Still, Geddes’ solution of a VMT fee came in for some criticism. Reid Ribble (R-WI) worried that it would cost rural people more since they drive longer distances. Not to worry, Poole said, it would actually cost rich people more because “they live in nice, wealthy suburbs” and have long commutes.

Some lawmakers, like Alan Nunnellee (R-MS), just want to make sure everyone’s paying their fair share. He tried to pin Kavinoky down on how much the Chamber thought transit riders should pay through the ticket price, versus how much ought to be covered by subsidy. Kavinoky said the Chamber doesn’t have a policy position on that, but that motorists don’t pay the full cost of their roads, either, as general sales taxes and bonds subsidize road-building.

Having failed to get a satisfactory answer, Nunnellee tried a different tack: What about those bicyclists who don’t pay anything at all for the roads and paths they’re using?

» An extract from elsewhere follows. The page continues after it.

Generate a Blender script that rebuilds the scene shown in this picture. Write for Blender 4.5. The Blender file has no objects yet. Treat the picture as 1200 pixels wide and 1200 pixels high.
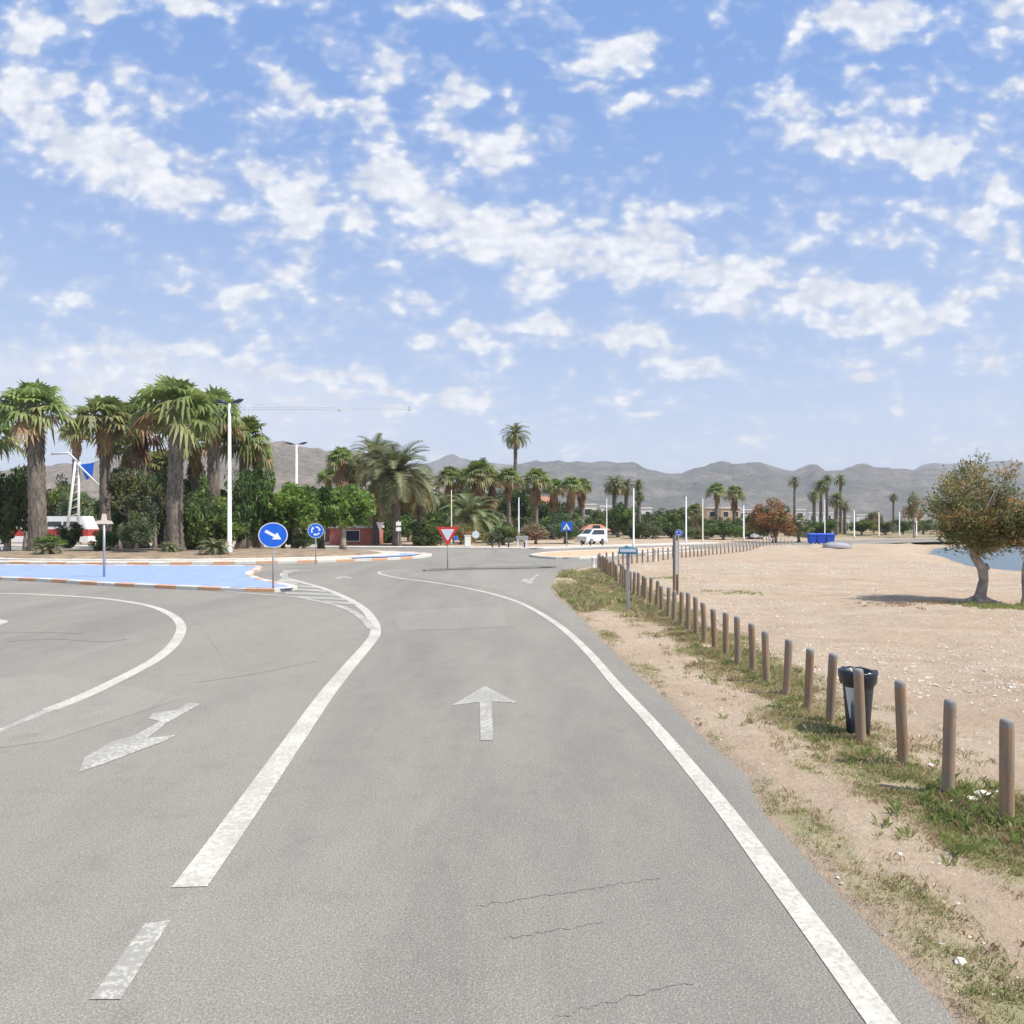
import bpy, bmesh, math, random
from mathutils import Vector, Matrix, noise
from mathutils.geometry import tessellate_polygon
PI = math.pi
R = math.radians
rnd = random.Random(7)
scene = bpy.context.scene
COL = scene.collection
F, CX, HY, EYE = 900.0, 600.0, 612.0, 2.5      # focal length, centre and horizon row of the photo (1200 px wide), eye height

def gp(px, py, z=0.0):
    """ground point seen at a photo pixel"""
    d = (EYE - z) * F / (py - HY)
    return Vector(((px - CX) / F * d, d, z))
def at(px, d): return (px - CX) / F * d
def zz(py, d): return EYE + (HY - py) / F * d
def sm(a, b, x):
    t = min(1, max(0, (x - a) / (b - a)));  return t * t * (3 - 2 * t)
def interp(pts, x):
    if x <= pts[0][0]: return pts[0][1]
    for (a, b), (c, e) in zip(pts, pts[1:]):
        if x <= c: return b + (e - b) * (x - a) / (c - a)
    return pts[-1][1]
def nz(x, y, z=0.0): return noise.noise(Vector((x, y, z)))

# ------------------------------------------------------------------ materials
def new_mat(name):
    m = bpy.data.materials.new(name); m.use_nodes = True
    nt = m.node_tree; nt.nodes.clear()
    out = nt.nodes.new('ShaderNodeOutputMaterial'); p = nt.nodes.new('ShaderNodeBsdfPrincipled')
    nt.links.new(p.outputs[0], out.inputs[0])
    return m, nt, p, out
class N:
    def __init__(s, nt): s.nt = nt
    def n(s, t, **kw):
        x = s.nt.nodes.new(t)
        for k, v in kw.items(): setattr(x, k, v)
        return x
    def l(s, a, b): s.nt.links.new(a, b)
    def coord(s, kind='Object'): return s.n('ShaderNodeTexCoord').outputs[kind]
    def mapping(s, vec, scale=(1, 1, 1), loc=(0, 0, 0), rot=(0, 0, 0), kind='POINT'):
        m = s.n('ShaderNodeMapping', vector_type=kind)
        m.inputs['Scale'].default_value = scale; m.inputs['Location'].default_value = loc; m.inputs['Rotation'].default_value = rot
        s.l(vec, m.inputs['Vector']); return m.outputs[0]
    def noise(s, vec, scale, detail=4, rough=.55, dist=0.0, dim='3D'):
        t = s.n('ShaderNodeTexNoise', noise_dimensions=dim); t.inputs['Scale'].default_value = scale; t.inputs['Detail'].default_value = detail
        t.inputs['Roughness'].default_value = rough; t.inputs['Distortion'].default_value = dist
        if vec is not None: s.l(vec, t.inputs['Vector'])
        return t.outputs[0]
    def vor(s, vec, scale, feature='F1', out='Distance', dim='3D'):
        t = s.n('ShaderNodeTexVoronoi', feature=feature, voronoi_dimensions=dim); t.inputs['Scale'].default_value = scale
        s.l(vec, t.inputs['Vector']); return t.outputs[out]
    def mr(s, v, a, b, c=0.0, d=1.0, smooth=True):
        t = s.n('ShaderNodeMapRange', interpolation_type='SMOOTHSTEP' if smooth else 'LINEAR')
        for i, q in enumerate((a, b, c, d)): t.inputs[i + 1].default_value = q
        s.l(v, t.inputs[0]); return t.outputs[0]
    def math(s, op, a, b=None):
        t = s.n('ShaderNodeMath', operation=op)
        for i, q in enumerate((a, b)):
            if q is None: continue
            if isinstance(q, (int, float)): t.inputs[i].default_value = q
            else: s.l(q, t.inputs[i])
        return t.outputs[0]
    def mix(s, f, a, b, mode='MIX'):
        t = s.n('ShaderNodeMix', data_type='RGBA', blend_type=mode)
        for i, q in ((0, f), (6, a), (7, b)):
            if isinstance(q, (int, float)): t.inputs[i].default_value = q
            elif isinstance(q, tuple): t.inputs[i].default_value = (*q[:3], 1)
            else: s.l(q, t.inputs[i])
        return t.outputs[2]
    def bump(s, h, strength, dist, p):
        b = s.n('ShaderNodeBump'); b.inputs['Strength'].default_value = strength; b.inputs['Distance'].default_value = dist
        s.l(h, b.inputs['Height']); s.l(b.outputs[0], p.inputs['Normal'])

def simple(name, col, rough=.6, metal=0.0, var=.12, scale=6.0, spec=.4, bump=0.0, bscale=40):
    m, nt, p, out = new_mat(name); g = N(nt); c = g.coord()
    a = tuple(x * (1 - var) for x in col); b = tuple(min(1, x * (1 + var)) for x in col)
    g.l(g.mix(g.mr(g.noise(c, scale, 5, .6), .3, .7), a, b), p.inputs['Base Color'])
    p.inputs['Roughness'].default_value = rough; p.inputs['Metallic'].default_value = metal
    p.inputs['Specular IOR Level'].default_value = spec
    if bump: g.bump(g.noise(c, bscale, 4), bump, .01, p)
    return m
def leafmat(name, c1, c2, trans=.35, scale=1.2):
    m, nt, p, out = new_mat(name); g = N(nt); c = g.coord()
    oi = g.n('ShaderNodeObjectInfo')
    f = g.mr(g.noise(c, scale, 4, .7), .32, .68)
    col = g.mix(f, c1, c2)
    h = g.n('ShaderNodeHueSaturation'); g.l(col, h.inputs['Color'])
    g.l(g.mr(oi.outputs['Random'], 0, 1, .485, .515, False), h.inputs['Hue']); g.l(g.mr(oi.outputs['Random'], 0, 1, .85, 1.2, False), h.inputs['Value'])
    g.l(h.outputs[0], p.inputs['Base Color']); p.inputs['Roughness'].default_value = .55; p.inputs['Specular IOR Level'].default_value = .35
    t = g.n('ShaderNodeBsdfTranslucent'); g.l(h.outputs[0], t.inputs[0])
    mx = g.n('ShaderNodeMixShader'); mx.inputs[0].default_value = trans
    g.l(p.outputs[0], mx.inputs[1]); g.l(t.outputs[0], mx.inputs[2]); g.l(mx.outputs[0], out.inputs[0])
    return m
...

Kavinoky’s answer to that was equivocal. She supports diversifying the funding sources beyond just gas and diesel taxes. “I can certainly say that in the discussions we’ve started having with our members, we’ve begun saying, ‘Well, if you’re using a road, or you’re using a bike path, or you’re using the rails for transit, we ought to consider the different forms of revenue that may come to that to support investment,’” she said. “I think that’s an open question for us.”

In the end, the Chamber sees three different horizons for taking action on transportation funding: 1) avoiding the crisis in 2015, 2) choosing a revenue approach for 2015-2024, and 3) finding a solution for 2025 and beyond, which will probably not be fuel-based. For the next 10 years, though, raising the fuel taxes is probably the simplest route to solvency.

Blumenauer had the most intriguing proposal for a funding system, but it wasn’t about some users paying more – more the reverse. When they finally redesign the funding system for transportation, he said, “it’s important that we have a system that provides credit for a trip not taken.”